Please read Three Problems with Police on School Campuses if you haven't already

One commenter wrote the following:

“Perhaps they [students] will learn that the vast majority of police officers are trained, dedicated public servants whom we can trust to help us.”

I take issue with this statement for the use of the words vast majority and public servants. The words public servant rarely applies to police officers especially in urban communities with dense populations. On many occasions, I have watched police officers drive right by drug traffickers. Now with all the camera surveillance available, I find it difficult to believe that an officer couldn’t gather enough intelligence to make an arrest. Even this would not solve the issue of drug trafficking. If the officers were really public servants they would spend time talking to traffickers trying to encourage them to apply for jobs, go to school, or some other alternative to drug trafficking. Some might say that’s an irrational use of an officer’s time but officers are often sitting in their cars playing on their phones and iPads. This may not be the case for all cities, but the cities I’ve been to reflect exactly what I’m saying.

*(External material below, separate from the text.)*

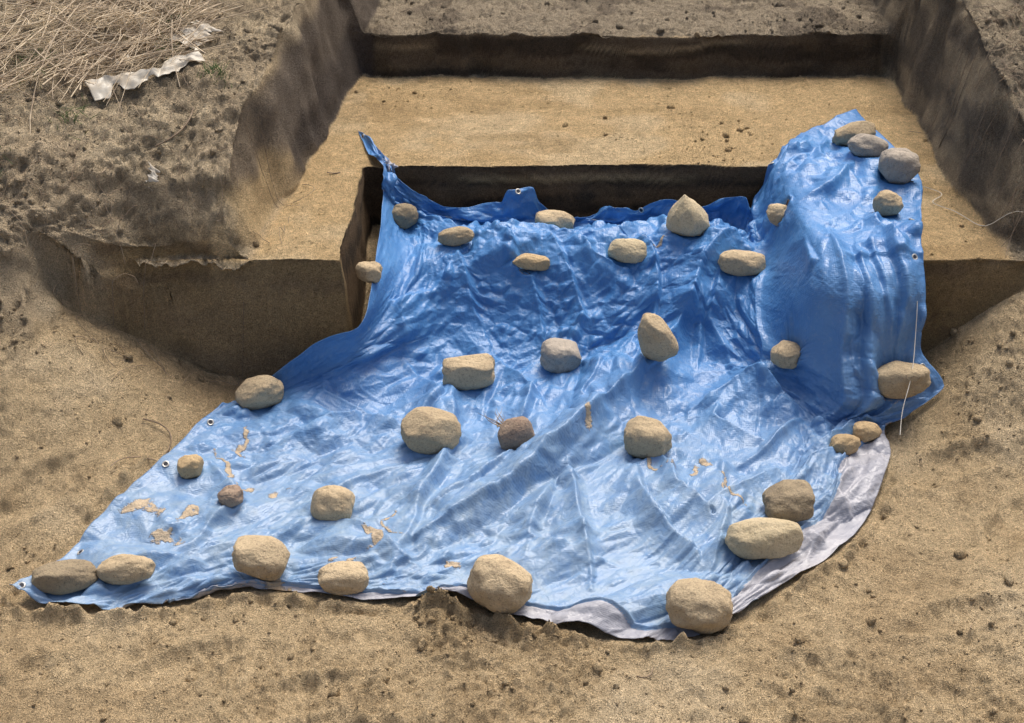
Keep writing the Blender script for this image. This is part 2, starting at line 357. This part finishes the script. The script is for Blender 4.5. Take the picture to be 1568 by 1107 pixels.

Additionally, the commenter mentioned being able to trust police officers to help us. Many people do not trust the police for several valid reasons. The purpose of this blog is not to discuss them all; however, I’ll give two brief examples. Many police departments have monthly quotas for tickets. In Baltimore, officers pull over drivers for things they usually wouldn’t until the end of the month (some refer to this as quota time). If you lived in a city where officers participate in this practice, would you believe that those officers are servants of the public? Example 2: many of us live in cities where our political figures participate in scandals and commit crimes. How often do you see a political figure that is guilty of a crime (based on evidence) that spends no time in prison for the crime committed? Take a moment to think of a few examples. Is it not the duty of an officer to enforce the law? Depending on your age and experience, you could rationalize some of the things that you have seen; however, youth aren’t so equipped to ignore the wrong they have seen. So can we expect students to be comfortable with excessive police presence in school? Can we expect students to trust police officers?